** start of Recorded information **
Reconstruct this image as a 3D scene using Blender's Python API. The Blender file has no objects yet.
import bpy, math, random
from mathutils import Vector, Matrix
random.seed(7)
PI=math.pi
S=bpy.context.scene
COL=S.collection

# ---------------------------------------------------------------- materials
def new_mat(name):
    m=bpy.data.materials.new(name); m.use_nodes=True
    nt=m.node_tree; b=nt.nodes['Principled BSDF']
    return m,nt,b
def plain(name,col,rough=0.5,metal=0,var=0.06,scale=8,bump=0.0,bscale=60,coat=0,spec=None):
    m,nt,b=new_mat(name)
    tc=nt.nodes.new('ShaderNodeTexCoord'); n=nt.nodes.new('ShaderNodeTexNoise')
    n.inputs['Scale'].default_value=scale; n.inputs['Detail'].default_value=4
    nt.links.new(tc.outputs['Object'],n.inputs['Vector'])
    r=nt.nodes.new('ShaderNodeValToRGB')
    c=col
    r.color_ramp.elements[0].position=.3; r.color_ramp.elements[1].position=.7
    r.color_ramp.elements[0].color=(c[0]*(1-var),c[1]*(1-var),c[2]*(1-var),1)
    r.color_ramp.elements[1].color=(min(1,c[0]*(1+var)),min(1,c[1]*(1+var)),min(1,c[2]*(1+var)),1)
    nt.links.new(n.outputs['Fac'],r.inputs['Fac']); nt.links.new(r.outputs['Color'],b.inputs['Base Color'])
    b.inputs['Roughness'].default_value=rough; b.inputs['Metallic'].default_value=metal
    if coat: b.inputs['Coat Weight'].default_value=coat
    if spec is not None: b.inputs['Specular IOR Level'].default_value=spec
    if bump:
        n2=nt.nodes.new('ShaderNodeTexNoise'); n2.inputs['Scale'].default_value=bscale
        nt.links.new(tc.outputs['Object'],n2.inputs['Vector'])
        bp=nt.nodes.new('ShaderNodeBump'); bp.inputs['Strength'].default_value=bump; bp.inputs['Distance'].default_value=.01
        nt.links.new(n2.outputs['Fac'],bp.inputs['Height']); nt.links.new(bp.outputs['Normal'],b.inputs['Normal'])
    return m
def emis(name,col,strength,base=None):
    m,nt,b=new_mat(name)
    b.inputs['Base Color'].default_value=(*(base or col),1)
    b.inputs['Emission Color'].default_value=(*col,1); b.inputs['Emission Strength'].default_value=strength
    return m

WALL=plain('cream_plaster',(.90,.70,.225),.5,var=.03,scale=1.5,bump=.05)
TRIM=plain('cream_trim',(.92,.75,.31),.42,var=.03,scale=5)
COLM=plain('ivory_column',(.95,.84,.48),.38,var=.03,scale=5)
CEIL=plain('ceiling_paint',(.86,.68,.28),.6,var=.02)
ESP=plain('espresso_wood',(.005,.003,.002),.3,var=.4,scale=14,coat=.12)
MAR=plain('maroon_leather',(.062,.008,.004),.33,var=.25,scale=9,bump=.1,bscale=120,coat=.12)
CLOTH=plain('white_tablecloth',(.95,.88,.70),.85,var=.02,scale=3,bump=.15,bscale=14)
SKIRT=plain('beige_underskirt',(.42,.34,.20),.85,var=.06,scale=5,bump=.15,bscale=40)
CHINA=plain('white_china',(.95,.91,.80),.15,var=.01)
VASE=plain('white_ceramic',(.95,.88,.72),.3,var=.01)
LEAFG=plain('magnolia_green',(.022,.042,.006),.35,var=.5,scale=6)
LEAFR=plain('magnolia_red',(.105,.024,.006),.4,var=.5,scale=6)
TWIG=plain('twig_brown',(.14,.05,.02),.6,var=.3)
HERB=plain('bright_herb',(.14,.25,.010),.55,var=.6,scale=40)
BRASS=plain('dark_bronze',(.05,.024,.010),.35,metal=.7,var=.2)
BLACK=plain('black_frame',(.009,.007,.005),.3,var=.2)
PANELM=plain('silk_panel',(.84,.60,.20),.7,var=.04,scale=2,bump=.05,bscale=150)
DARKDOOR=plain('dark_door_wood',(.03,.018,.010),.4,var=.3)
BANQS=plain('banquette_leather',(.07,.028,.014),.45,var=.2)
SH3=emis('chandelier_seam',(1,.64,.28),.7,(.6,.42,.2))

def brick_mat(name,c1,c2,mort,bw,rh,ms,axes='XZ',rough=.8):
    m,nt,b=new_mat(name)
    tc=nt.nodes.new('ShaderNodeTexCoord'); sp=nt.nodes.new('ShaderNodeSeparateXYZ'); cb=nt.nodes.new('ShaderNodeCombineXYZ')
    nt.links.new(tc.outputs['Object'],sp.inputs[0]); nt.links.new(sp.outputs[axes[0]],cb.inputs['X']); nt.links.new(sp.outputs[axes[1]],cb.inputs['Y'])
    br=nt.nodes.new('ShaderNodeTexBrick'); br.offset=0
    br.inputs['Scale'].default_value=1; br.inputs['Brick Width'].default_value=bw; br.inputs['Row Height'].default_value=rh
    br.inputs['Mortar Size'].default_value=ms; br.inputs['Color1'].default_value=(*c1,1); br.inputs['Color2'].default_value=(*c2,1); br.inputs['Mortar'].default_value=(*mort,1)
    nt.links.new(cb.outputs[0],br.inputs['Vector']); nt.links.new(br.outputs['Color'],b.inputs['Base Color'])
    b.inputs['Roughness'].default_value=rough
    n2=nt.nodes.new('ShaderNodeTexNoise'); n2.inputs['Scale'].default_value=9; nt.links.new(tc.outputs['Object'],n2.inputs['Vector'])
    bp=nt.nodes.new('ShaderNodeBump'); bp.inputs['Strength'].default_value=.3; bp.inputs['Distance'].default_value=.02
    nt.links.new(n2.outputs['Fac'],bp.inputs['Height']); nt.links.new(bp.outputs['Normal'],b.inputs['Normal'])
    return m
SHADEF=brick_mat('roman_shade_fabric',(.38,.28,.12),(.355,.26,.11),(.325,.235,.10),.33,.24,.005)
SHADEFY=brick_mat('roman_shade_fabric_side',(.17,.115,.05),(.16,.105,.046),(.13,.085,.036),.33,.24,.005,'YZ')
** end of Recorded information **
Exactly repeat the lines above, from the opening line through the one with "COL=S.collection", and include nothing else.

Reconstruct this image as a 3D scene using Blender's Python API. The Blender file has no objects yet.
import bpy, math, random
from mathutils import Vector, Matrix
random.seed(7)
PI=math.pi
S=bpy.context.scene
COL=S.collection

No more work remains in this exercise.